When we got all the numbers right, we welded up the slots in the idler bracket and
called it a day. It was a zero bump setup when we finished.

Rocco Gioffre: Los Angeles, CA | Flickr - Photo Sharing!

Most of the RP kits are compromises. Reduced turning circle, etc. The only one
I saw that was an excellent setup was Danny Bahn's (DB Performance), but it's
definitely not a DIY kit.

ex-Global West GM
1991-1995
 
#25 ·
I had an old '88 Cavalier Z24 ice racer that I couldn't get to track correctly until I purposely made one side's camber positive and the other negative. I'm not sure what was ever wrong, but it taught me a good alignment lesson.
 
#23 ·
With less than a degree of caster, the car will feel unsettled. Caster makes the car track straight down the road. More is usually better until you run into the tire catching the front lip of the fender and/or steering effort increasing too much. Really, crank it up!
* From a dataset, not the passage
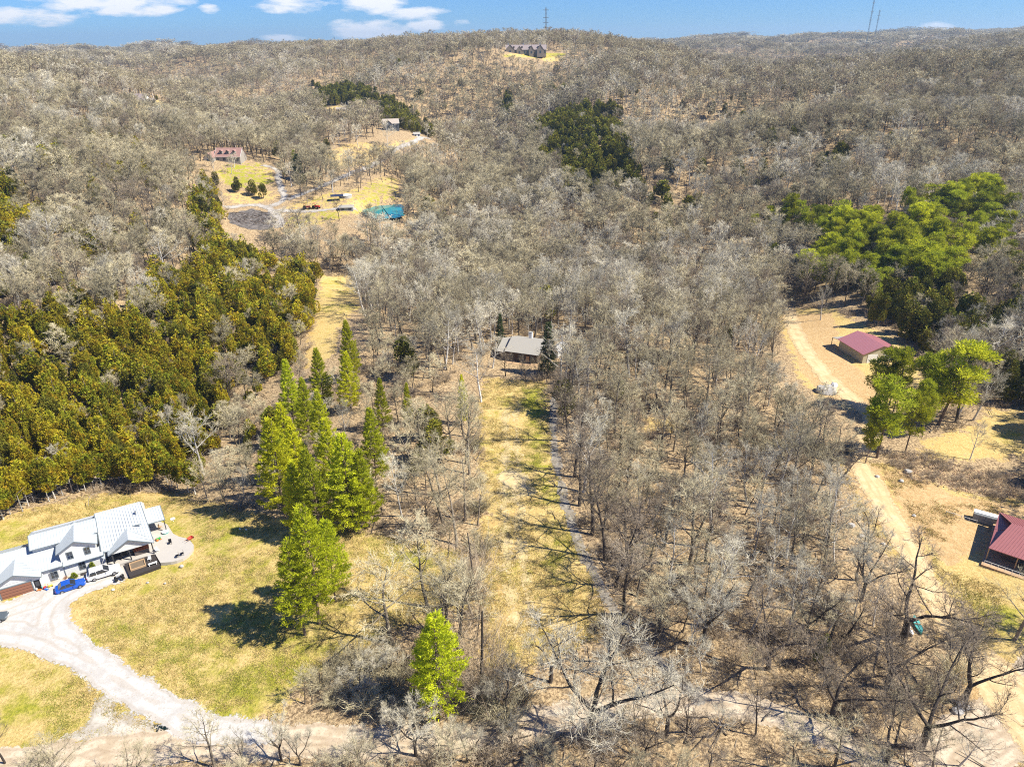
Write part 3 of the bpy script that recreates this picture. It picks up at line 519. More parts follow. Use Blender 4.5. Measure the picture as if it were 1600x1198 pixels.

Really, don't come to any conclusions about your setup until you re-set it to -1 deg camber and at least +3 to +4 caster.

Also, your side to side spread is pretty far. I try and target +/- .25 camber and +/- .5 caster side to side.

Believe it or not, but uneven camber can lead to the car pulling to one side all on it's own.
 
#22 ·
Shaun at SoT runs like 5 degrees of caster. have you tried that much?
 
#20 ·
That's an excellent plan of attack.

One of the cars I have is the second car they did back in 1985.
I ran it at open track events from 1994 to 2005 and truth be told, didn't
see a big issue with bump. We routinely fixed bump on lots of stuff too,
some of which could be documented with a tape measure at the start.

For jmn444- As far as caster and bumpsteer, you can't "adjust out" the
bump but you can make the car more liveable. BS has to be addressed
by alterations in the pitman/idler, draglink, etc.